Sebagai umat Nabi Muhammad, tentu kita berhak melakukan protes keras terhadap segala bentuk penghinaan yang ditujukan kepada siapapun, lebih-lebih kepada sosok sentral kanjeng Nabi Muhammmad SAW, tetapi tidak pula dibenarkan membalasnya dengan melakukan tindakan-tindakan yang bertentangan dengan sifat Nabi Muhammad itu sendiri. Apatahlagi harus dengan melukai atau bahkan menghilangkan nyawa. Mari kembali pada dialog kritis-konstruktif sembari bersikap terbuka dan menenun toleransi antar sesama warga di belahan negara manapun.

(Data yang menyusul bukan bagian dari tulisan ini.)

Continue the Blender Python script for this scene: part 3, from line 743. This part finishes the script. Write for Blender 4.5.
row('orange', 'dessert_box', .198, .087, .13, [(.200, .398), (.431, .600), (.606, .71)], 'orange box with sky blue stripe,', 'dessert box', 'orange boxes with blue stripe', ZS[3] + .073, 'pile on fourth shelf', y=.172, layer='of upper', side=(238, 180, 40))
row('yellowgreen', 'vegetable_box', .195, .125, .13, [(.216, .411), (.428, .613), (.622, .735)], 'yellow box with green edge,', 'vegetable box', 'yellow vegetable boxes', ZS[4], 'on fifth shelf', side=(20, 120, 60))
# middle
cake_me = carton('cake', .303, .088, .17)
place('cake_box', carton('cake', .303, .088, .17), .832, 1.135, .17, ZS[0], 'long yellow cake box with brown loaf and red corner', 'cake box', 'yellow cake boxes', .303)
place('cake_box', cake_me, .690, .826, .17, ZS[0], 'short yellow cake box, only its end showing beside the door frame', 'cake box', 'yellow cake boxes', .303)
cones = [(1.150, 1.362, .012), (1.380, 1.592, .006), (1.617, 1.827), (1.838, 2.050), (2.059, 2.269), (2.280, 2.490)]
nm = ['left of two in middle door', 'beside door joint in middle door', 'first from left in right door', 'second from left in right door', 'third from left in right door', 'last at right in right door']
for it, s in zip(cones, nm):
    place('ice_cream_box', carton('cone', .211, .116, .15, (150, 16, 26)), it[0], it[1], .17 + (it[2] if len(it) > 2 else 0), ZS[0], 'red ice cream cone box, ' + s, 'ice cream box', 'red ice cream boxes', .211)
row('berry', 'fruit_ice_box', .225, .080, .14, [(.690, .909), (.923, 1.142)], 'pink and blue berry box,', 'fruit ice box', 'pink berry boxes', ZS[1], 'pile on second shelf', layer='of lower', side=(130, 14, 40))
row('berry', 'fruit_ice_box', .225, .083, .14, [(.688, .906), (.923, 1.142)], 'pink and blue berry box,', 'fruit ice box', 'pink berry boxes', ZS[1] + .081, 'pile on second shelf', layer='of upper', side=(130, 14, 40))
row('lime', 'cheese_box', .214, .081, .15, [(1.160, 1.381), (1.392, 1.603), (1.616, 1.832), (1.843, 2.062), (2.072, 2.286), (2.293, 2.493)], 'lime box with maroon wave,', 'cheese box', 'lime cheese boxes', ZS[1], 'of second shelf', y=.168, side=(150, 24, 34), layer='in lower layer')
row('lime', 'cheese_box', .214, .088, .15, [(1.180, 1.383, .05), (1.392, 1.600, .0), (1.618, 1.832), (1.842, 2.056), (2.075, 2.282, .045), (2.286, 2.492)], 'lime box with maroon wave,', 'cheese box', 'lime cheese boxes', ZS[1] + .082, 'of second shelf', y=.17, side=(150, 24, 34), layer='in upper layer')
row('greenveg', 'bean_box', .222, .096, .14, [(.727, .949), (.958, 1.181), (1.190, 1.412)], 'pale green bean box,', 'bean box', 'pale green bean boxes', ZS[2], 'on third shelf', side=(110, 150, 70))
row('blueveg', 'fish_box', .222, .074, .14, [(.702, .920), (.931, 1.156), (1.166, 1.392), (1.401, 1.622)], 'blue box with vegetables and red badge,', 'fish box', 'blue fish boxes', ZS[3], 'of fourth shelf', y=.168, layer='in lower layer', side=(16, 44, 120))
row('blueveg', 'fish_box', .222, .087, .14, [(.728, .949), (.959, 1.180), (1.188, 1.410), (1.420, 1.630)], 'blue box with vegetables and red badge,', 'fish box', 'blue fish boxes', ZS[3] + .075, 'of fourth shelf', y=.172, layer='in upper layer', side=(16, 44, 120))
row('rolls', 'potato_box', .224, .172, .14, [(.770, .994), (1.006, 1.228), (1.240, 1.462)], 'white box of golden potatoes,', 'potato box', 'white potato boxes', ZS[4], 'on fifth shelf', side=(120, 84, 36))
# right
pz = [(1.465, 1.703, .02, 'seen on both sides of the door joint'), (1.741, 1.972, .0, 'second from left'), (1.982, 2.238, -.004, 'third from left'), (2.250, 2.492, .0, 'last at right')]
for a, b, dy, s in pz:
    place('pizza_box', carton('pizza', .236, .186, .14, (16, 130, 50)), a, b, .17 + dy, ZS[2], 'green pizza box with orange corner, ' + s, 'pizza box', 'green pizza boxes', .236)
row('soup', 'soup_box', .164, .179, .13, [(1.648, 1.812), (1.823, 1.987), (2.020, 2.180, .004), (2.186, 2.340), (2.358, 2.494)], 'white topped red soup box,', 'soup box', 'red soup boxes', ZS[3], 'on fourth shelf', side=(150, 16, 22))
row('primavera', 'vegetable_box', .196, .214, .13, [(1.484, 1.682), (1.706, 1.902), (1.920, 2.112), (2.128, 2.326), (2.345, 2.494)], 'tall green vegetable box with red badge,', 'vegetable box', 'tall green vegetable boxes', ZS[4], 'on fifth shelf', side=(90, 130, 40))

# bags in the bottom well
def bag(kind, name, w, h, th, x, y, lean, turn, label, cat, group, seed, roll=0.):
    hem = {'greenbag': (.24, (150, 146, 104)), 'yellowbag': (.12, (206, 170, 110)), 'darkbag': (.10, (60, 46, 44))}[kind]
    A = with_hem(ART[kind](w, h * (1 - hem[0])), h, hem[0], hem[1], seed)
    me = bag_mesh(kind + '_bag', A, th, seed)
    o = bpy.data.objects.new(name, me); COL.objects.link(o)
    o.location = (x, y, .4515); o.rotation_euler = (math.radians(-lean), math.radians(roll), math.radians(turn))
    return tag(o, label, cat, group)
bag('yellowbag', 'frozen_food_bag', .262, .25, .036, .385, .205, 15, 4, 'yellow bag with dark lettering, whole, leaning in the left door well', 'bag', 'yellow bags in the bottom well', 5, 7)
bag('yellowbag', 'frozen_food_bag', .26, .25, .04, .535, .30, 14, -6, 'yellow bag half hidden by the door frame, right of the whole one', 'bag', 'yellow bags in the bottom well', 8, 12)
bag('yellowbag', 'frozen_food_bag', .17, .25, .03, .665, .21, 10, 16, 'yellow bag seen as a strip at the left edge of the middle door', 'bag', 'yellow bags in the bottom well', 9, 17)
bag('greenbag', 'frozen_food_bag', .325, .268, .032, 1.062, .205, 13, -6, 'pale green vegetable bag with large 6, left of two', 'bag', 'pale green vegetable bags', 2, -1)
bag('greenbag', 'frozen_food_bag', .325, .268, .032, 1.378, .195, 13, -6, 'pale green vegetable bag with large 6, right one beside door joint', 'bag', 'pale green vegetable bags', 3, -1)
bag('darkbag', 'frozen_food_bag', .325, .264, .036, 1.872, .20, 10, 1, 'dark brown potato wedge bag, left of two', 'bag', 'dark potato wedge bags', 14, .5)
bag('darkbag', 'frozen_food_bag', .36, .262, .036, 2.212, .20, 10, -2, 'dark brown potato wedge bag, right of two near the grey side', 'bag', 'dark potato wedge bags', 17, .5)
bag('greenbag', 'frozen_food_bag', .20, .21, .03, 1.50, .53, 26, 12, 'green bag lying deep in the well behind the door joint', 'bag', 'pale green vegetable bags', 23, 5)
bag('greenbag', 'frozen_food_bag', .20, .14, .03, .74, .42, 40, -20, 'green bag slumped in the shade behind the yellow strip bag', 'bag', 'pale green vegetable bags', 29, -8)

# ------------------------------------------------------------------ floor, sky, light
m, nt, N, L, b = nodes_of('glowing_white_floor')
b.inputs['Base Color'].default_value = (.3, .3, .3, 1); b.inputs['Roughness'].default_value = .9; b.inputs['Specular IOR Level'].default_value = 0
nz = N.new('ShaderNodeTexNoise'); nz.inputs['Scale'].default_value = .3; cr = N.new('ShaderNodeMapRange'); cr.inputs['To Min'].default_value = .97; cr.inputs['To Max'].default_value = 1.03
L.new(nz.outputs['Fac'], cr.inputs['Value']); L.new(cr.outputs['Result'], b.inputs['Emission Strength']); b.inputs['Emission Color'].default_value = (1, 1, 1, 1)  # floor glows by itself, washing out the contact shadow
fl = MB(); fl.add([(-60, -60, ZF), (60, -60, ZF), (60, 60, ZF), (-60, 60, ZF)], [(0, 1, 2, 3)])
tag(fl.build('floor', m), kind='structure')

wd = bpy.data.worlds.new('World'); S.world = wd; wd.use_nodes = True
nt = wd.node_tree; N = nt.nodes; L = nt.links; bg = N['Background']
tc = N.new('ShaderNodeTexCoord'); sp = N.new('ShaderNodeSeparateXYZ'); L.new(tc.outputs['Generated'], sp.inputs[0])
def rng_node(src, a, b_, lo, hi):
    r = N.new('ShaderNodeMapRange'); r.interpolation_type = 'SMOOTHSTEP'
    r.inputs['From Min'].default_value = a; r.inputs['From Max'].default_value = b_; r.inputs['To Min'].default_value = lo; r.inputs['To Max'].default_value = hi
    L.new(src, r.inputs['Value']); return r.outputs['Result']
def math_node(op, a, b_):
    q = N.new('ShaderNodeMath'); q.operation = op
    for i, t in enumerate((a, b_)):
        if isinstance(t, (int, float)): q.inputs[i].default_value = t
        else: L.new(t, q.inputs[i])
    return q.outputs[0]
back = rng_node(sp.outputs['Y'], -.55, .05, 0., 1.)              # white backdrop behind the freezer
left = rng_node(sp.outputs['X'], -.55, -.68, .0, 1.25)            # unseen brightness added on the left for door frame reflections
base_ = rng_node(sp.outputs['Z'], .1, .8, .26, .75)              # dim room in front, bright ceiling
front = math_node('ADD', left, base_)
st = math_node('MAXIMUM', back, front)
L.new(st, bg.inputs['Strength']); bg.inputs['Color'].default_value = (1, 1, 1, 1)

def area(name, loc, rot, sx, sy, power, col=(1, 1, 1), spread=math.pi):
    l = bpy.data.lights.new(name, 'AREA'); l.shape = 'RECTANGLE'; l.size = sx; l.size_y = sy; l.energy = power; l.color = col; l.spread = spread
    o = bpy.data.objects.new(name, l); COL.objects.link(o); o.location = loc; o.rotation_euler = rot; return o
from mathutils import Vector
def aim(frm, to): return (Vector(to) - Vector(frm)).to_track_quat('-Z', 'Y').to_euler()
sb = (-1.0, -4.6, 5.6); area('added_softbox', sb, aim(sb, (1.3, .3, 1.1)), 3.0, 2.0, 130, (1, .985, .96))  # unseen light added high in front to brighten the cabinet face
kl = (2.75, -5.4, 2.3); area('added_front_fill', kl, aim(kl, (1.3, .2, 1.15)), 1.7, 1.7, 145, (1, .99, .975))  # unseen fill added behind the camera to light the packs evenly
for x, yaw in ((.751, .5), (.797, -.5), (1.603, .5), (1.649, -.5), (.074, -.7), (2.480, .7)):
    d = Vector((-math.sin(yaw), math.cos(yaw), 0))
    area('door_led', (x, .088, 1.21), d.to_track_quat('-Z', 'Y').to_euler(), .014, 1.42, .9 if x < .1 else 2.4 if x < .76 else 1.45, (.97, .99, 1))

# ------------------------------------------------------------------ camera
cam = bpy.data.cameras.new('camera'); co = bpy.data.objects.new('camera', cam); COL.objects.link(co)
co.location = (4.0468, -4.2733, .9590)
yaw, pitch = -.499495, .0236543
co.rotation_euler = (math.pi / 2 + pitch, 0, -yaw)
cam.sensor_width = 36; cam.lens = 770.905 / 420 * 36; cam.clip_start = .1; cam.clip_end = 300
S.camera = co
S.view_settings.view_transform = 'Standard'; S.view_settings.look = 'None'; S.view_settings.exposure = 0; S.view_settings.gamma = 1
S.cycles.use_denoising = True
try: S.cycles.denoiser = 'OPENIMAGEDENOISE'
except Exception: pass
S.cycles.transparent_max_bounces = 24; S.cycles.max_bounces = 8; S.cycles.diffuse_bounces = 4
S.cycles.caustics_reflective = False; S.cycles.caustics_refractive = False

Sebagaimana pertanyaan di awal tulisan tadi, membersamai peringatan hari kelahiran Nabi Muhammad SAW, merujuk penanggalan Masehi, Sabtu, 8 Oktober 2022, benarkah cinta kita kepada Nabi Muhammad SAW adalah cinta yang paripurna? Bukan cinta semu, yang hanya mengharapkan syafaatnya, tetapi belum sepenuhnya mengamalkan keteladanannya? Atau cinta pada kanjeng Nabi hanya diperlukan pada momen-momen tertentu, yang condong pada kepentingan politik praktis semata (duniawi), seperti Pilkada serentak di beberapa daerah di tanah air sekarang ini? Mereka, para Cakada, yang piawai “membajak” agama, Tuhan dan Nabi Muhammad SAW demi syahwat politik jangka pendek semata. Jawabannya terpulang kepada masing-masing kita.

Allahumma shalli 'ala sayyidina Muhammad.

Laulaka, wa laulaka (Ya Muhammad), ma Kholaqtul Alam-kullaha.